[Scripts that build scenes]
---
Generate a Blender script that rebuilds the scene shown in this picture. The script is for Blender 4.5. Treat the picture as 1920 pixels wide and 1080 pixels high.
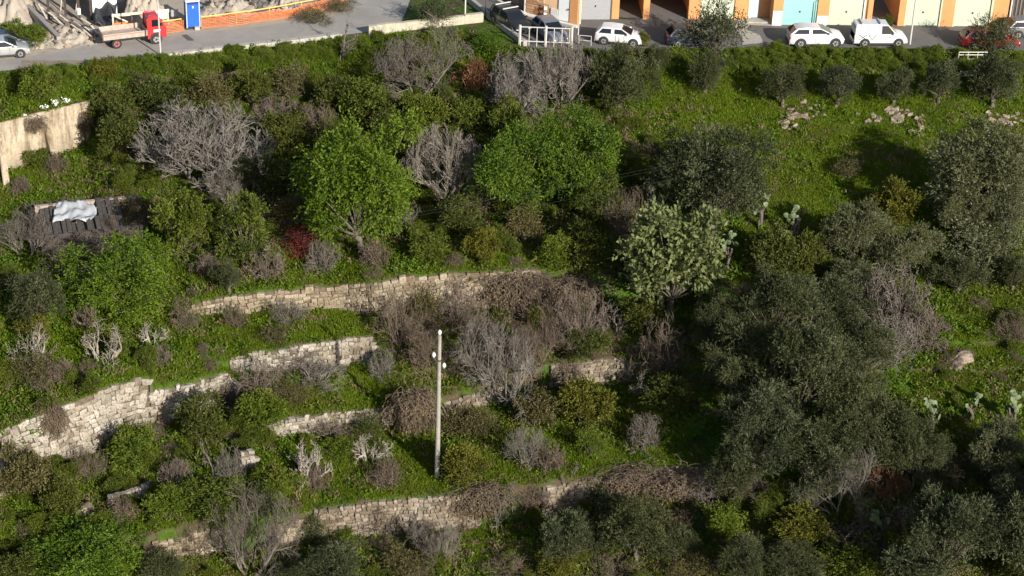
import bpy, bmesh, math, random
import numpy as np
from mathutils import Vector, Matrix
R_ = math.radians
for o in list(bpy.data.objects): bpy.data.objects.remove(o)
SC = bpy.context.scene
COL = SC.collection

# ------------------------------------------------------------------ camera, sky, sun, exposure
H, PITCH, FPX, CX = 57.0, R_(28.0), 3733.0, 700.0
cam = bpy.data.cameras.new('camera'); camo = bpy.data.objects.new('camera', cam); COL.objects.link(camo)
camo.location = (0, 0, H); camo.rotation_euler = (math.pi/2 - PITCH, 0, 0)
cam.sensor_width = 36.0; cam.lens = FPX/1920*36.0; cam.shift_x = (960-CX)/1920
cam.clip_start = 1.0; cam.clip_end = 9000.0
SC.camera = camo
SUN_EL, SUN_AZ = R_(23.8), (0.54, -0.8417)          # the sun stands low, behind the camera and to the right
w = bpy.data.worlds.new('World'); SC.world = w; w.use_nodes = True
nt = w.node_tree; bg = nt.nodes['Background']
sky = nt.nodes.new('ShaderNodeTexSky'); sky.sky_type = 'NISHITA'; sky.sun_disc = False
sky.sun_elevation = SUN_EL; sky.sun_rotation = math.atan2(SUN_AZ[0], SUN_AZ[1])
sky.air_density = 1.0; sky.dust_density = 1.2
nt.links.new(sky.outputs[0], bg.inputs[0]); bg.inputs[1].default_value = 0.08
sl = bpy.data.lights.new('sun', 'SUN'); so = bpy.data.objects.new('sun', sl); COL.objects.link(so)
sl.energy = 4.6; sl.angle = R_(0.5); sl.color = (1.0, 0.95, 0.87)
sv = Vector((SUN_AZ[0]*math.cos(SUN_EL), SUN_AZ[1]*math.cos(SUN_EL), math.sin(SUN_EL))).normalized()
so.rotation_euler = sv.to_track_quat('Z', 'Y').to_euler(); so.location = sv*300
SC.view_settings.view_transform = 'Standard'; SC.view_settings.look = 'None'
SC.view_settings.gamma = 1.0; SC.view_settings.use_curve_mapping = False
SC.view_settings.exposure = 0.80
SC.cycles.max_bounces = 5; SC.cycles.diffuse_bounces = 2; SC.cycles.glossy_bounces = 2
SC.cycles.transmission_bounces = 3; SC.cycles.transparent_max_bounces = 4
SC.cycles.use_fast_gi = False

rng = np.random.default_rng(7)
random.seed(7)

# ------------------------------------------------------------------ small builders
def tag(o, label, cat, group=None, kind=None):
    o['label'] = label; o['category'] = cat
    if group: o['group'] = group
    if kind: o['kind'] = kind
    return o
def link(o, parent=None):
    COL.objects.link(o)
    if parent is not None: o.parent = parent
    return o
def thing(name, label, cat, loc=(0, 0, 0), rz=0.0, group=None):
    o = bpy.data.objects.new(name, None); COL.objects.link(o)
    o.empty_display_size = 0.3
    o.location = loc; o.rotation_euler = (0, 0, rz)
    return tag(o, label, cat, group)
def mesh_np(name, V, Q, mats=(), tint=None, smooth=False, T=None):
    """numpy verts + quads (+ triangles) -> mesh"""
    me = bpy.data.meshes.new(name)
    V = np.asarray(V, np.float32); nq = 0 if Q is None else len(Q); ntr = 0 if T is None else len(T)
    me.vertices.add(len(V)); me.vertices.foreach_set('co', V.ravel())
    loops = []
    if nq: loops.append(np.asarray(Q, np.int32).ravel())
    if ntr: loops.append(np.asarray(T, np.int32).ravel())
    lp = np.concatenate(loops)
    me.loops.add(len(lp)); me.loops.foreach_set('vertex_index', lp)
    me.polygons.add(nq+ntr)
    st = np.concatenate([np.arange(nq)*4, nq*4+np.arange(ntr)*3]).astype(np.int32)
    me.polygons.foreach_set('loop_start', st)
    if smooth: me.polygons.foreach_set('use_smooth', np.ones(nq+ntr, bool))
    if tint is not None:
        a = me.attributes.new('tint', 'FLOAT', 'FACE'); a.data.foreach_set('value', np.asarray(tint, np.float32))
    for m in mats: me.materials.append(m)
    me.update(calc_edges=True)
    return me
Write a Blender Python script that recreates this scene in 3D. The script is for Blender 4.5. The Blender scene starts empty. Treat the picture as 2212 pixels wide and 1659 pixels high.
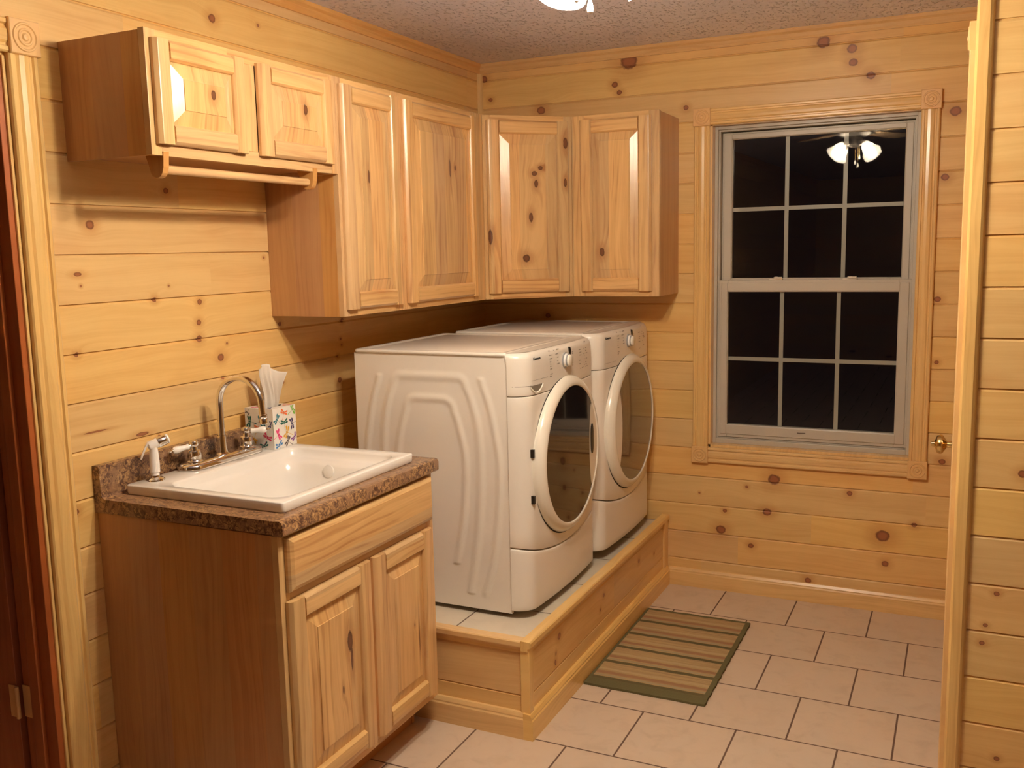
---
Problem requirements: Every line of the material is to be quoted exactly, with no pictures carried over.

Result of the exercise:
Generate a Blender script that rebuilds the scene shown in this picture. The script is for Blender 4.5. Treat the picture as 1920 pixels wide and 1080 pixels high.
import bpy, bmesh, math, random
import numpy as np
from mathutils import Vector, Matrix
R_ = math.radians
for o in list(bpy.data.objects): bpy.data.objects.remove(o)
SC = bpy.context.scene
COL = SC.collection

# ------------------------------------------------------------------ camera, sky, sun, exposure
H, PITCH, FPX, CX = 57.0, R_(28.0), 3733.0, 700.0
cam = bpy.data.cameras.new('camera'); camo = bpy.data.objects.new('camera', cam); COL.objects.link(camo)
camo.location = (0, 0, H); camo.rotation_euler = (math.pi/2 - PITCH, 0, 0)
cam.sensor_width = 36.0; cam.lens = FPX/1920*36.0; cam.shift_x = (960-CX)/1920
cam.clip_start = 1.0; cam.clip_end = 9000.0
SC.camera = camo
SUN_EL, SUN_AZ = R_(23.8), (0.54, -0.8417)          # the sun stands low, behind the camera and to the right
w = bpy.data.worlds.new('World'); SC.world = w; w.use_nodes = True
nt = w.node_tree; bg = nt.nodes['Background']
sky = nt.nodes.new('ShaderNodeTexSky'); sky.sky_type = 'NISHITA'; sky.sun_disc = False
sky.sun_elevation = SUN_EL; sky.sun_rotation = math.atan2(SUN_AZ[0], SUN_AZ[1])
sky.air_density = 1.0; sky.dust_density = 1.2
nt.links.new(sky.outputs[0], bg.inputs[0]); bg.inputs[1].default_value = 0.08
sl = bpy.data.lights.new('sun', 'SUN'); so = bpy.data.objects.new('sun', sl); COL.objects.link(so)
sl.energy = 4.6; sl.angle = R_(0.5); sl.color = (1.0, 0.95, 0.87)
sv = Vector((SUN_AZ[0]*math.cos(SUN_EL), SUN_AZ[1]*math.cos(SUN_EL), math.sin(SUN_EL))).normalized()
so.rotation_euler = sv.to_track_quat('Z', 'Y').to_euler(); so.location = sv*300
SC.view_settings.view_transform = 'Standard'; SC.view_settings.look = 'None'
SC.view_settings.gamma = 1.0; SC.view_settings.use_curve_mapping = False
SC.view_settings.exposure = 0.80
SC.cycles.max_bounces = 5; SC.cycles.diffuse_bounces = 2; SC.cycles.glossy_bounces = 2
SC.cycles.transmission_bounces = 3; SC.cycles.transparent_max_bounces = 4
SC.cycles.use_fast_gi = False

rng = np.random.default_rng(7)
random.seed(7)

# ------------------------------------------------------------------ small builders
def tag(o, label, cat, group=None, kind=None):
    o['label'] = label; o['category'] = cat
    if group: o['group'] = group
    if kind: o['kind'] = kind
    return o
def link(o, parent=None):
    COL.objects.link(o)
    if parent is not None: o.parent = parent
    return o
def thing(name, label, cat, loc=(0, 0, 0), rz=0.0, group=None):
    o = bpy.data.objects.new(name, None); COL.objects.link(o)
    o.empty_display_size = 0.3
    o.location = loc; o.rotation_euler = (0, 0, rz)
    return tag(o, label, cat, group)
def mesh_np(name, V, Q, mats=(), tint=None, smooth=False, T=None):
    """numpy verts + quads (+ triangles) -> mesh"""
    me = bpy.data.meshes.new(name)
    V = np.asarray(V, np.float32); nq = 0 if Q is None else len(Q); ntr = 0 if T is None else len(T)
    me.vertices.add(len(V)); me.vertices.foreach_set('co', V.ravel())
    loops = []
    if nq: loops.append(np.asarray(Q, np.int32).ravel())
    if ntr: loops.append(np.asarray(T, np.int32).ravel())
    lp = np.concatenate(loops)
    me.loops.add(len(lp)); me.loops.foreach_set('vertex_index', lp)
    me.polygons.add(nq+ntr)
    st = np.concatenate([np.arange(nq)*4, nq*4+np.arange(ntr)*3]).astype(np.int32)
    me.polygons.foreach_set('loop_start', st)
    if smooth: me.polygons.foreach_set('use_smooth', np.ones(nq+ntr, bool))
    if tint is not None:
        a = me.attributes.new('tint', 'FLOAT', 'FACE'); a.data.foreach_set('value', np.asarray(tint, np.float32))
    for m in mats: me.materials.append(m)
    me.update(calc_edges=True)
    return me
Write a Blender Python script that recreates this scene in 3D. The script is for Blender 4.5. The Blender scene starts empty. Treat the picture as 2212 pixels wide and 1659 pixels high.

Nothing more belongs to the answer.